Thursday, June 6, 2013

Day 43--Bottles

Continuing the theme of light color on dark ground. Also the theme of how freaking hard it is to get the perspective right when you're drawing dark on dark. Note to self--sketch in wth white or gray-toned brushstrokes next time.....

Wednesday, June 5, 2013

Tuesday, June 4, 2013

Day 41--Coffee

A fraught subject. I love coffee. I love the taste, the smell, and most of all the caffeine. The lovely, lovely caffeine. So naturally it was a bit of a shock to find out a few years ago that instead of having a bunch of allergies to mold, pollen, cats and so forth, I was basically allergic to two things: wheat and coffee. Considering that these were my baseline diet at the time, I took it relatively calmly. Nowadays, I subsist on beans, rice, Korean rice cakes, arepas, kimchi, laab, and strong Assam tea and that's, really. But I still like the smell of coffee, so I like making it for my wife first thing in the morning since she, at least, can drink it.

Anyhow, I love the little clamp-top container she stores it in and have wanted to paint it for a while.

Monday, June 3, 2013

Day 40--Skull on Brown

OK, I made a mistake and bought a gallon of chocolate-brown exterior latex instead of white.

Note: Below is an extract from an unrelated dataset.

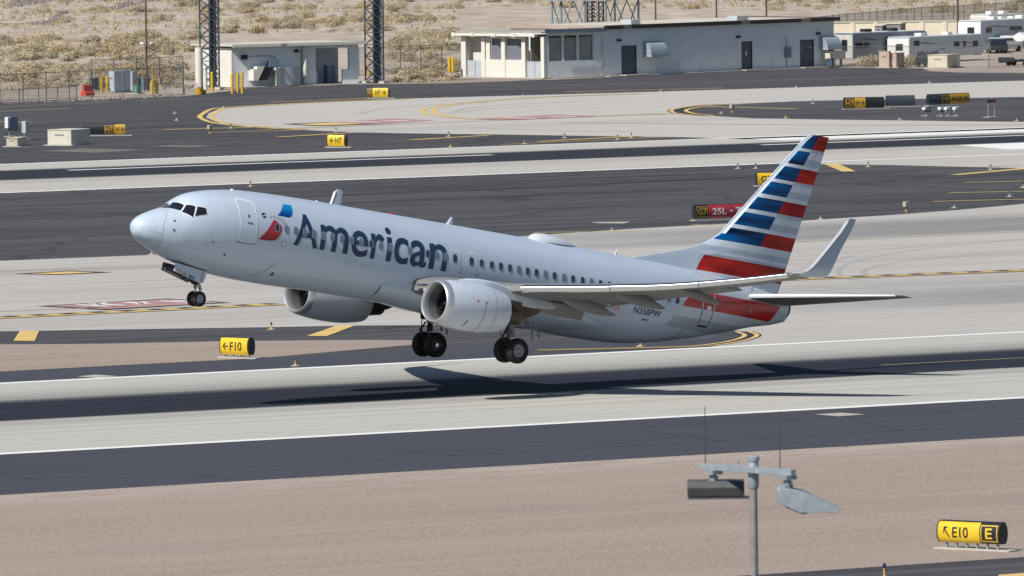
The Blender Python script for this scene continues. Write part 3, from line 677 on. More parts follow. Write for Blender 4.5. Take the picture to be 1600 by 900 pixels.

I intended to use it to add some extra primer to the panels I use for my daily paintings, since the texture as they come from the manufacturer is sort of....awful. Upon opening the can and realizing that it was now unreturnable, I briefly considered painting my house brown, but realized that it would be an interesting experiment to paint one or two hundred little paintings on a dark ground. Since I'm drawn to lighter-colored subjects: bones, glass bottles, shells; it's got some interesting potential.

This is a painting of one of my coyote skulls, donr on the brown ground. It was a really interesting change from painting on a white ground--I was much more aware of the relative lightness of things, as opposed to their relative darkness, if that makes any sense. I'm also paying an awful lot of attention to the edges and the colors; perhaps more than before, since I'm having to establish them actively rather than getting the shadows and letting the lights take care of themselves.

Monday, April 29, 2013

Casein Sketch, Krak des Chevaliers

Got inspired by James Gurney's outdoor casein sketch to haul out the caseins again. I'm trying to get used to the color shift again after working in oils for a while, but it's fun. This is from a photo (not mine) of the Krak des Chevaliers, a medieval Crusader castle in Syria. Thinking enviously of Richard Parkes Bonington and his amazing light. Caseins are a great medium for having fun--they dry absolutely matte, so they reproduce really well, and it forces you to consider your colors much more seriously than the glossy mediums like oil and acrylic because it's too easy to let the gloss "enrich" the color for you. I'm hoping these essays into casein are going to help me stay honest, color-wise.

I've taken to making up my own casein medium from powder. It's not hard, and a lot cheaper than the prepared stuff. This batch was made with casein powder soaked in tap water for a while, then mixed with a hot saturated solution of "40 Mule Team" borax. It turns into a honey-like syrup that's fun to smear around. The cool thing is that the borax also keeps the stuff from rotting for quite a while. You can make casein using ammonia or ammonium nitrate as well, but it's really prone to rotting and stinks of ammonia unless you heat it to drive it all off. Basically just making the stink go really bad for a shorter time. I've got a parrot, so I prefer to avoid those sorts of things.

Saturday, October 20, 2012

Day 39, and broccoli

I don't recall having tried to paint broccoli before, which is odd since we always have it around because the parrot loves it. He alternates between liking the florets or the stems, though, and whichever part is his current favorite, the other part becomes anathema to him.

Day 37 and Some More Tomatilloes

Green is such a fun color to paint. Utterly frustrating and infuriating, but fun. And painting on a super-slick surface has its drawbacks, aswell. The paint goes down easy, but comes up just as fast, requiring some tricky brush maneuvering to keep it applying well. Sort of like trying to put down a long roll of fly-paper, or vintage chewing gum.